Thursday, July 30, 2009

it's been a while

Ok, so the summer is here and it's been pretty quiet. So what does a self-employed lobbyist do during the off-months?

I've been having a few meetings with legislators for clients, meeting with potential new clients, meeting with staff and other interested parties.

Since Indiana's session of the General Assembly doesn't start again until January, it's really about setting things up for next year at this point. Since we had a special session that lasted until the end of June, I've pretty much been staying out of legislators hair. However, this week, I've started setting meetings up for August & beyond.

Legislators are regular folks (for the most part). They want to have some down time as well. I've also found that when you do want to visit with them, they appreciate it when you take the time to go visit with them in their districts.

So I'll be putting a few miles on the Tacoma over the next few months as summer morphs into fall.

If anyone stumbles across this blog and has questions, feel free to drop me a note ( and I'll respond to your inquiry.

Summer sure is swell, but I'm looking forward to ramping up again for next year.

Wednesday, July 1, 2009

unrelated posting

Ok, not directly related to lobbying, but I just thought I'd like to say it publicly. Last year, when there were massive floods and mother nature's wrath in Indiana, I was fortunate enough to volunteer at disaster recovery sites throughout the state. I saw the good and the bad in people, but I wanted to take this platform to just say that if someone is considering a donation to either the Red Cross or the Salvation Army, my strong feelings are that the salvation army is the better of the two.

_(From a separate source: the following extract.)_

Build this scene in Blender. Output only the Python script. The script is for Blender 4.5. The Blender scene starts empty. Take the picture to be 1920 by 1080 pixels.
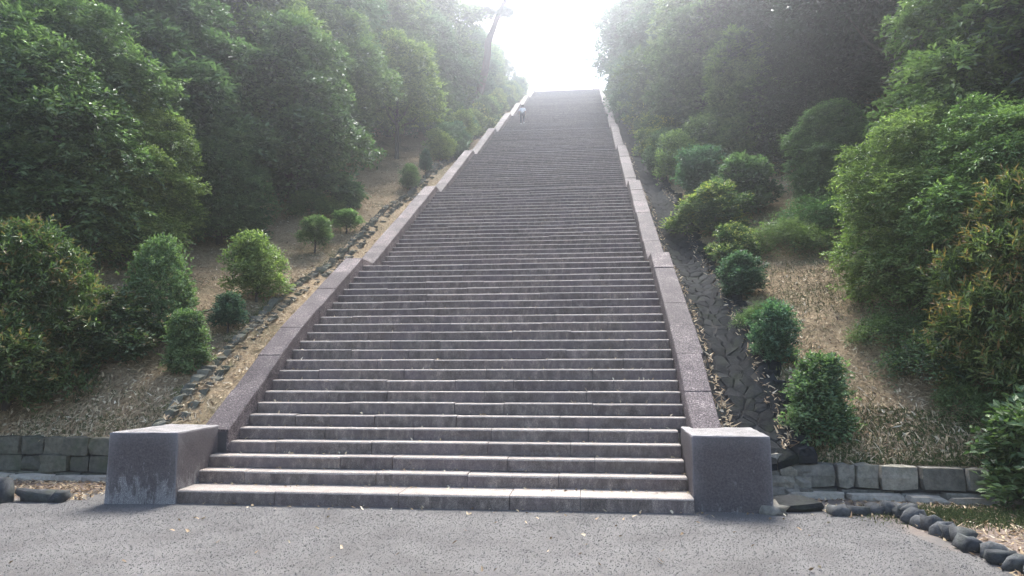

I'm not affiliated in any way, shape or form with either group, but I saw them in action. The reason I say the Salvation Army is the better of the two is simply that they were local residents volunteering their time, while the Red Cross workers were all flown in to work at the sites. Admittedly, both were doing positive things for the communities, but it just doesn't seem to make ANY financial sense for a charitable organization to fly people in from around the country, put them up in hotels, and give them stipends, when you have people locally who can do the same thing. Taking it even a step further, the Red Cross also did the same thing for college students to help unload their trucks, planes, etc. Rather than hiring local kids, the Red Cross spent funds on flying people in.

I know it's trivial and definitely not related to lobbying, but I just was reminded of the two groups and needed to put this out there for anyone that stumbles upon this article.